Husband and I decide to install some plumbing in the barn. Nothing insanely fancy but that would allow us to run water to each stall. Not auto waterers though.

We splurged on pex tube piping and made it a gravity system. Each tube is angled so that the low points all end at each stall’s hose. (We used shower hoses for the end part so they are flexible enough to go in the stall for watering but hang outside it when not in use.)

The piping ends outside where it quick connects to a frost free hydrant. It hangs down when not in use and is only connected while watering. Once watering is finished, it is unhooked and the whole system drains out into the water buckets and outside. Then we shut the valves off and pull the hoses out of the stalls again.

Lot’s of testing this weekend and it is working great so far.

Just wanted to share.

Oh, and we got clear tubing so we can see if there is any water sitting in it when not being used.

Very clever!

I treated myself to a Bar-Bar-A Horse Drinker for the pasture. :smiley:

Would love to see pictures!

Very clever!

I treated myself to a Bar-Bar-A Horse Drinker for the pasture. :D[/QUOTE]

Would these work in really cold climates like Northern Ontario? That Bar-Bar-A Horse Drinker looks awesome!

Yes I have bar bar a waterers and I live in Michigan. They are lovely!

Would these work in really cold climates like Northern Ontario? That Bar-Bar-A Horse Drinker looks awesome![/QUOTE]

Yes, you’d order the super insulated version.

Yes, the key to not frozen hoses is draining them after use. In my trainer’s barn, she has her hose on a wheel. Every single evning, after watering, before putting the barn to bed at night, the hose is wound up on the wheel, which has a crank handle, so you wind the hose round and round on the weel. Once wound up, the end attached to the hydrant is unhooked and hung up high around head height. Then the wheel is continued to wind round and round, not too fast, but fast enough you can hear all the water moving out the end of the hose, and it will, until all water has stopped draining fom the wheel of hose. This way these isn’t any frozen hose in the morning. Ta da. Takes bout 6 to 11 minutes. Worth it.

Would love to see pictures![/QUOTE]

Highest point of the gravity system. You can see in the back we weren’t done. That pipe will eventually head out side.

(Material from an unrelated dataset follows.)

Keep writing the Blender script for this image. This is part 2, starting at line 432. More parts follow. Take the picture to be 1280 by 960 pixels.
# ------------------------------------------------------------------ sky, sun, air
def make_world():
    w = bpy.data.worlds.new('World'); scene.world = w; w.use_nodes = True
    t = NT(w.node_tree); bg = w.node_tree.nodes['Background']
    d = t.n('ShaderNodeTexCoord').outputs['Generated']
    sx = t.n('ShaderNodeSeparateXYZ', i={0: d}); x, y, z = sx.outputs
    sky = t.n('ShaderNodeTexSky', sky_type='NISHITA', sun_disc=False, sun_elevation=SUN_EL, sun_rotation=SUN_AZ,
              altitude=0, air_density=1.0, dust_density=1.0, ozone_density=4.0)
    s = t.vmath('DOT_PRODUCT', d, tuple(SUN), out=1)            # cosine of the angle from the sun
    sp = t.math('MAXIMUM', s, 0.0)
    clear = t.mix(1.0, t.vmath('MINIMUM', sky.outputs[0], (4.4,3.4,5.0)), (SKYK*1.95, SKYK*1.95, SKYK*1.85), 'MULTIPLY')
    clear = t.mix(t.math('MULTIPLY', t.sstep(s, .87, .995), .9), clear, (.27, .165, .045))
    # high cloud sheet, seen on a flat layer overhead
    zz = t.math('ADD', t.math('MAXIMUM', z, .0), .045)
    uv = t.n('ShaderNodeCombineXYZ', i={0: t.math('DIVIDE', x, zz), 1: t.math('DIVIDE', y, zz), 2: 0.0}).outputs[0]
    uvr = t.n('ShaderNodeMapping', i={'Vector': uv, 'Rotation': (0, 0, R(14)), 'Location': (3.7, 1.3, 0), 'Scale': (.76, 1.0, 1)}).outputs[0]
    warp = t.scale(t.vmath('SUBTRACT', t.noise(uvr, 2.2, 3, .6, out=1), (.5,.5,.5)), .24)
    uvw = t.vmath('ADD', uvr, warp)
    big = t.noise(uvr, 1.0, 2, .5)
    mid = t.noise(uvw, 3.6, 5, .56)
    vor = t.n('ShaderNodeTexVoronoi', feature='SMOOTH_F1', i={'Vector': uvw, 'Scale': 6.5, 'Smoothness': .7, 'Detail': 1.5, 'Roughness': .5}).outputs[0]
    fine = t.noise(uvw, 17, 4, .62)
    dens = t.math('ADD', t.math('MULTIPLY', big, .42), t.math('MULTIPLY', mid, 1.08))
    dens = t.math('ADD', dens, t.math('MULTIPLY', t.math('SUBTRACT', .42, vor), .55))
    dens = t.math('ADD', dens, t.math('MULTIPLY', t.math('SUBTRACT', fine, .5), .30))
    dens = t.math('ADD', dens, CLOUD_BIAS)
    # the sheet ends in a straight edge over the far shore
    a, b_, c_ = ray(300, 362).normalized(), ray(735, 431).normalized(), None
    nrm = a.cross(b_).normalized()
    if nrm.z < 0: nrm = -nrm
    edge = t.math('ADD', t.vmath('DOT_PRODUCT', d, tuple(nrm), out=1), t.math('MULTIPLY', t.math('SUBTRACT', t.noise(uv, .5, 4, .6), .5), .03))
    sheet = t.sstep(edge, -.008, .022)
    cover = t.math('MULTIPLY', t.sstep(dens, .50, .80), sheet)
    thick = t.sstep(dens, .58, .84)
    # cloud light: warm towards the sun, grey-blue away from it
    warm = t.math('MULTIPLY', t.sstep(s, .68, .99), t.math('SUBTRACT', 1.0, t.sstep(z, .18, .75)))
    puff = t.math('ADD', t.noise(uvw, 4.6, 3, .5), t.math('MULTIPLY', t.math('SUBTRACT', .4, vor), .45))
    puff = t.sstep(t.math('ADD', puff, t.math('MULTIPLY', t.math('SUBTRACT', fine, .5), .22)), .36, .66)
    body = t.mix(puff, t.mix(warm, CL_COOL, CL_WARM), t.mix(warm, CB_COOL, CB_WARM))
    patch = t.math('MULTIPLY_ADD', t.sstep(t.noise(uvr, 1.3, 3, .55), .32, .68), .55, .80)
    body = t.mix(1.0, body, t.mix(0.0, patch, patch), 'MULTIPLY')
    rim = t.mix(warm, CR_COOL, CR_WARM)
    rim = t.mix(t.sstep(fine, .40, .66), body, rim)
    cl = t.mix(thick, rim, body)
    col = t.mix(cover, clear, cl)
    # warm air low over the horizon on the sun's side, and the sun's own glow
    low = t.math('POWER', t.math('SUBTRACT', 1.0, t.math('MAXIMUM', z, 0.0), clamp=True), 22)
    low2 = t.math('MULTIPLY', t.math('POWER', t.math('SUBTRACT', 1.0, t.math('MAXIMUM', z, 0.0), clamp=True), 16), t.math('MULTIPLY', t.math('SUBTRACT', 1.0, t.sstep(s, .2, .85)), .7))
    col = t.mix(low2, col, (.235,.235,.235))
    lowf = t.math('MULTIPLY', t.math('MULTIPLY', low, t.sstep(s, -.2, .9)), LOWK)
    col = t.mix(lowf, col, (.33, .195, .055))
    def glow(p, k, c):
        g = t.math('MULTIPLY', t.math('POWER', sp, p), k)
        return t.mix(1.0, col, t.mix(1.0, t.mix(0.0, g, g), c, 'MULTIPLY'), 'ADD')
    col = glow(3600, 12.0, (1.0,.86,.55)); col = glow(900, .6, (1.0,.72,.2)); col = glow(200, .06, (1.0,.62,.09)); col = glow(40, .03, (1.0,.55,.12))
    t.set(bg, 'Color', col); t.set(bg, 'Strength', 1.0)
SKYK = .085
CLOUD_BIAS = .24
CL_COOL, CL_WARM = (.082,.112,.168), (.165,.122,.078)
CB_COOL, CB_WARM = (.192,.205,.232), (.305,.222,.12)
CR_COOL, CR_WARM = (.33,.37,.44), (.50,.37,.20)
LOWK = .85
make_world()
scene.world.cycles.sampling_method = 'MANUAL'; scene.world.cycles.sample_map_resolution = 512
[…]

High point between two stalls. The stall on the left if the final spigot. When the water turns off we just drain the remaining water into the bucket.


Close up of a valve that isn’t attached to the final shower hose yet.


We went with shower hoses because they are flexible enough to hang inside while being used but be pulled out of the stall when not in use. Read too many stories on here and other places of horses destroying or getting hurt on interior stall plumbing.


Same hose hanging outside the stall:


Our OMG IT WORKS moment (as a note, yes I cleaned that bucket afterwards):


No pictures of the outside, by time we were done it was too dark.

The piping goes outside, then down to where it converts to a short hose that then attaches via a high quality quick connect to our no frost hydrant. After each use the hose is unhooked so it can drain. All tubes on the inside are see through so we know the water drained out correctly.

So far no issues since we have had it up. As I clean each stall I fill the water and then move on to the next stall.

What a genius idea, thanks for sharing the pics! Your barn is lovely.